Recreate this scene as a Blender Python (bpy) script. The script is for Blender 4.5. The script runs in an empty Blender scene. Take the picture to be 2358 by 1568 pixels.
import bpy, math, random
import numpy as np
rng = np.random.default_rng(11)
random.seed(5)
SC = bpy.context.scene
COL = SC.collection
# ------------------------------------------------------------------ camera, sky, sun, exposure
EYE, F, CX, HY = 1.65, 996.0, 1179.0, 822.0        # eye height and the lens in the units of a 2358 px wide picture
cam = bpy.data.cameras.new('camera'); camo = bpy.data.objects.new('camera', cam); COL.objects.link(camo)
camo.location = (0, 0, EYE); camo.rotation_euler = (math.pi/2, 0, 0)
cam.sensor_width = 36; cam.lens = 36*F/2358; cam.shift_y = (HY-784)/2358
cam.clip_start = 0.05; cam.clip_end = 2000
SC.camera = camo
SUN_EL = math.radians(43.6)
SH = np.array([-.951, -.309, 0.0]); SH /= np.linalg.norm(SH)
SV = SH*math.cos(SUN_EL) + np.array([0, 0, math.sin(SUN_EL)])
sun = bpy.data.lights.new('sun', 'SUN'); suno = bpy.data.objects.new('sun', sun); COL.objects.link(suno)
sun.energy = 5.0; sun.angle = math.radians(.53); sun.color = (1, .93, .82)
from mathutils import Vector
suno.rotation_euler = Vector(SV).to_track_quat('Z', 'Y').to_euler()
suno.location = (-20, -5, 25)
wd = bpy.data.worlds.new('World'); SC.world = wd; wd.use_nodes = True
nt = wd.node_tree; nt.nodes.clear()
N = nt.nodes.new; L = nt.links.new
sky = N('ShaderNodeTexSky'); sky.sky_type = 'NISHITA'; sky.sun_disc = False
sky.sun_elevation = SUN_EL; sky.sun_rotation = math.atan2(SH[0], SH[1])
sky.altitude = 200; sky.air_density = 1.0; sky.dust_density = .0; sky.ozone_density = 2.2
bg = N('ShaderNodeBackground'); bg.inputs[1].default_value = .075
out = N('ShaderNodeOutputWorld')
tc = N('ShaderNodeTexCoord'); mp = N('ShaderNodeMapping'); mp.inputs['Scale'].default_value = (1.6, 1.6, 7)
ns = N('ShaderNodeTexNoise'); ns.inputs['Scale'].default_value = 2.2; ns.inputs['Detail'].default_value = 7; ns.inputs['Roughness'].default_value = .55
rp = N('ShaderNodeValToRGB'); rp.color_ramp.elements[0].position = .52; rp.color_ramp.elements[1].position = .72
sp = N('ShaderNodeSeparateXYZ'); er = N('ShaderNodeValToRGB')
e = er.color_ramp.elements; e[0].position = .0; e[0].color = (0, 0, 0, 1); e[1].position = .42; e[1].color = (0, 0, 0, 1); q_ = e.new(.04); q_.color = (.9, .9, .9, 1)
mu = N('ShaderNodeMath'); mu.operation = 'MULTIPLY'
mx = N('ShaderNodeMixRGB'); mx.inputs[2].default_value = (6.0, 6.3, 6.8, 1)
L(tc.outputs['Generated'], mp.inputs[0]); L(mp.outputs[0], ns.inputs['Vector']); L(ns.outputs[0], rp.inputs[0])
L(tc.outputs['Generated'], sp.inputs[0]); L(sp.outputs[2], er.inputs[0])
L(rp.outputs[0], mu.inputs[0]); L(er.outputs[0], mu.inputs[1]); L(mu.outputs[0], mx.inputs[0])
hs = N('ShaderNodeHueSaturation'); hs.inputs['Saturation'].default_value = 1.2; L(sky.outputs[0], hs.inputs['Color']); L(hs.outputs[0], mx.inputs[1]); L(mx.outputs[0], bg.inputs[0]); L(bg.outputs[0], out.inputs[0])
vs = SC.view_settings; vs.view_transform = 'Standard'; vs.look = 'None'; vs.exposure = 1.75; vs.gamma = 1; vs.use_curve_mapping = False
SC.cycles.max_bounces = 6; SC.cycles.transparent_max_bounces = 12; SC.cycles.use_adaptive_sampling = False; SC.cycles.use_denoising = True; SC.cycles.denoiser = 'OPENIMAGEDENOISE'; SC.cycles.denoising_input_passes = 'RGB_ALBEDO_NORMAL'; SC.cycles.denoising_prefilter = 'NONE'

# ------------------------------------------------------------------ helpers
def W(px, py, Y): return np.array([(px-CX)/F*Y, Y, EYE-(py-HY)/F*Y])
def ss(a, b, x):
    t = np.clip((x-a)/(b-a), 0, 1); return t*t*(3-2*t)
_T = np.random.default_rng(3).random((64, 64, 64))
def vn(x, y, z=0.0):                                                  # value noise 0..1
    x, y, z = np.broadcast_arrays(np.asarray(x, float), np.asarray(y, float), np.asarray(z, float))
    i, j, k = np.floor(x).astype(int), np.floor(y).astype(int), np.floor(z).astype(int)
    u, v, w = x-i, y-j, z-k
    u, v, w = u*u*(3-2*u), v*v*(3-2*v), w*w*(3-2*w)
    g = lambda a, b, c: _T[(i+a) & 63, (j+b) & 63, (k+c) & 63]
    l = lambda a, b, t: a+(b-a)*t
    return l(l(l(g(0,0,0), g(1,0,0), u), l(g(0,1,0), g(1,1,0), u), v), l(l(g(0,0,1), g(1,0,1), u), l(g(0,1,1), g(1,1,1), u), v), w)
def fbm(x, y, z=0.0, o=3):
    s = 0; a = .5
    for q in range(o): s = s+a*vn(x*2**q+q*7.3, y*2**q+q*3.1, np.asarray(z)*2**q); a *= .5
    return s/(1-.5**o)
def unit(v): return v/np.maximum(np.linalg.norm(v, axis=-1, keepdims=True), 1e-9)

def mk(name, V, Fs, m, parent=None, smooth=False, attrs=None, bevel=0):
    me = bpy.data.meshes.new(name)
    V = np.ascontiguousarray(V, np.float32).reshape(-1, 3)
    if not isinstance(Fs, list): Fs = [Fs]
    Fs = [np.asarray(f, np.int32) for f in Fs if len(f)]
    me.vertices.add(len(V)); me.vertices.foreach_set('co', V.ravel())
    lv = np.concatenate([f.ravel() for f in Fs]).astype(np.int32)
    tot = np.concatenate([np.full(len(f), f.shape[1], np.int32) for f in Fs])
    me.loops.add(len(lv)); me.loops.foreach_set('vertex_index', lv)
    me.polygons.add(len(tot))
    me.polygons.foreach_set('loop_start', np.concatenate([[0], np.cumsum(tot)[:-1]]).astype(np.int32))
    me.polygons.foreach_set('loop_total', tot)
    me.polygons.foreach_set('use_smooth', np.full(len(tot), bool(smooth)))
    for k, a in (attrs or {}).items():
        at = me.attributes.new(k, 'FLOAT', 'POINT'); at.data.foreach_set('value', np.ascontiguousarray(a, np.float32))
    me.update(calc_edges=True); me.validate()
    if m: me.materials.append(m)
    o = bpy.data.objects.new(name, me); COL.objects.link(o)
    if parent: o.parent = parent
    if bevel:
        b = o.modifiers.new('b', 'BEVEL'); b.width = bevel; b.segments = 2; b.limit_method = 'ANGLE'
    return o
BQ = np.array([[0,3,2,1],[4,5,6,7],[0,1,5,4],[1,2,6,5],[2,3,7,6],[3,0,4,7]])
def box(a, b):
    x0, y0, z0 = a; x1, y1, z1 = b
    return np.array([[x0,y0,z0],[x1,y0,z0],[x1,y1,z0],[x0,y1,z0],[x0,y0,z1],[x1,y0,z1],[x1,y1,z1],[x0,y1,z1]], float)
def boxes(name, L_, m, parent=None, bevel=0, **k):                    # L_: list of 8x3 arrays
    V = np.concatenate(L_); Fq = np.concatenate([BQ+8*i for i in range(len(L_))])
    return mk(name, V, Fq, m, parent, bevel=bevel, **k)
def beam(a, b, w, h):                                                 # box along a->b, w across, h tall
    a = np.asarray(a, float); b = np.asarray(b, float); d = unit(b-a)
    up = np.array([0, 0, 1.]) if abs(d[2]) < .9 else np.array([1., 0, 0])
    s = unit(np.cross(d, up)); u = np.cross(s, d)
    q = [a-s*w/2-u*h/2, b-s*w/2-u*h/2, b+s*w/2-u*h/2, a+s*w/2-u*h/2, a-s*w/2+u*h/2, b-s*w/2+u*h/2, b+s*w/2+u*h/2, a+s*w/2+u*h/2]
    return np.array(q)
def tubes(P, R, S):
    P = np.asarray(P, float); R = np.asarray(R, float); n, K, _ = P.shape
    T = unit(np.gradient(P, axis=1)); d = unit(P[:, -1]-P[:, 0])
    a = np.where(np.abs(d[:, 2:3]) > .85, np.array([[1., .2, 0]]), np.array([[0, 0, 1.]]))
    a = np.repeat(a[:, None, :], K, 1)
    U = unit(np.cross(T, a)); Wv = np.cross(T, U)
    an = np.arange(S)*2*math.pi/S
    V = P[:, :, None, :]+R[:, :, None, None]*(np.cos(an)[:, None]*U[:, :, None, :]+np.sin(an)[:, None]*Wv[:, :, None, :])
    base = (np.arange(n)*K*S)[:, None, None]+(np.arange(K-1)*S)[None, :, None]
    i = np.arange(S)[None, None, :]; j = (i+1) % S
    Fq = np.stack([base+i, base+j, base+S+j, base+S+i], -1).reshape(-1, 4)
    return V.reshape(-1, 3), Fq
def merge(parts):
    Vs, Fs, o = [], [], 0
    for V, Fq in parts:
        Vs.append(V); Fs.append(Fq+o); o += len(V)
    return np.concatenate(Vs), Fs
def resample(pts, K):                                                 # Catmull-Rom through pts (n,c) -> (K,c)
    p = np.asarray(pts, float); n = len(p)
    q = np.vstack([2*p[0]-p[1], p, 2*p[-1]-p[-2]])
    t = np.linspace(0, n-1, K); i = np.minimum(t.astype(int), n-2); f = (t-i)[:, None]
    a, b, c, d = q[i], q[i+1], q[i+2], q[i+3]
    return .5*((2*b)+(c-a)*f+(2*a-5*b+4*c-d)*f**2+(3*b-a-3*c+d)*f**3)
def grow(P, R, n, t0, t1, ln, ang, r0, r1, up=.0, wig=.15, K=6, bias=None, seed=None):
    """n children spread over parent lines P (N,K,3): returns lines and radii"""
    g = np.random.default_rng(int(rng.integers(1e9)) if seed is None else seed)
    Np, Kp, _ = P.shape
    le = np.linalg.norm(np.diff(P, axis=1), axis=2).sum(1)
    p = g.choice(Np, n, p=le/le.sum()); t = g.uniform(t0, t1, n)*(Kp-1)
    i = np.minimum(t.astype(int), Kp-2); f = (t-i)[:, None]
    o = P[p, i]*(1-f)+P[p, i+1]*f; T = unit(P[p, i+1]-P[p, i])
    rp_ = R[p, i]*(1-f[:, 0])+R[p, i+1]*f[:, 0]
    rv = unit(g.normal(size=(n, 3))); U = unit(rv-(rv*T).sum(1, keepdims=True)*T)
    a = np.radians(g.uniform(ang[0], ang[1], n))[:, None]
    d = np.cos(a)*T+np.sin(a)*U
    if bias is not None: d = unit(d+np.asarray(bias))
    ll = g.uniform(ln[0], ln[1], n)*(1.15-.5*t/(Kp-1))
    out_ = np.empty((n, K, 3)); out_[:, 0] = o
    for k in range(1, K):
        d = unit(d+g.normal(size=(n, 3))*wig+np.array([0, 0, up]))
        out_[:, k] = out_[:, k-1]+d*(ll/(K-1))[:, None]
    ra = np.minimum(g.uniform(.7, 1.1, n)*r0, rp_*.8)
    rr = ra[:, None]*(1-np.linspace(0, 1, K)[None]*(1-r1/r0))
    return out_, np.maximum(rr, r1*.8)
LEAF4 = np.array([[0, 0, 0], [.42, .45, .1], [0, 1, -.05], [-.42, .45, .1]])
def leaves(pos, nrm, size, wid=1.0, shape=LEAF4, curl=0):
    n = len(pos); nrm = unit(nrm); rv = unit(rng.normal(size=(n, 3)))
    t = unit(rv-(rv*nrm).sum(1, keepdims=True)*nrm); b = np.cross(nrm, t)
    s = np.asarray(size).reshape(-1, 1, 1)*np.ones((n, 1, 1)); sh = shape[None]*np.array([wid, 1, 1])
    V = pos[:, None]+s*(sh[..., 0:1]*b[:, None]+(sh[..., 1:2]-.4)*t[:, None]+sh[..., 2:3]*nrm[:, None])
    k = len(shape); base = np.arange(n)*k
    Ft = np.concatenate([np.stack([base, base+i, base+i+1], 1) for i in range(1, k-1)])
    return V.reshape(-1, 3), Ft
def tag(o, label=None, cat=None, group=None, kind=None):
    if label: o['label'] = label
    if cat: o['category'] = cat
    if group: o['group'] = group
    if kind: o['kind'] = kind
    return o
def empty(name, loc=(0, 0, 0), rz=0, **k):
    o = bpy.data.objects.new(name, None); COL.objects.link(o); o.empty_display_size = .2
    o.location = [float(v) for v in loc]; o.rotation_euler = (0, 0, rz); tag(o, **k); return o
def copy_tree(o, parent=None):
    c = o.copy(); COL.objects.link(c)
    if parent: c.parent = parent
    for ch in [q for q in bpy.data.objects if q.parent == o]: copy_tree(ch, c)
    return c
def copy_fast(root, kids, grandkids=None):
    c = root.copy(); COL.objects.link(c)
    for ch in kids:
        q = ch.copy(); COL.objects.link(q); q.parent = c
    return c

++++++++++

> [Written task]
Exactly how many lines of the material contain the word "picture"? Write the number alone.

> [Result below]
2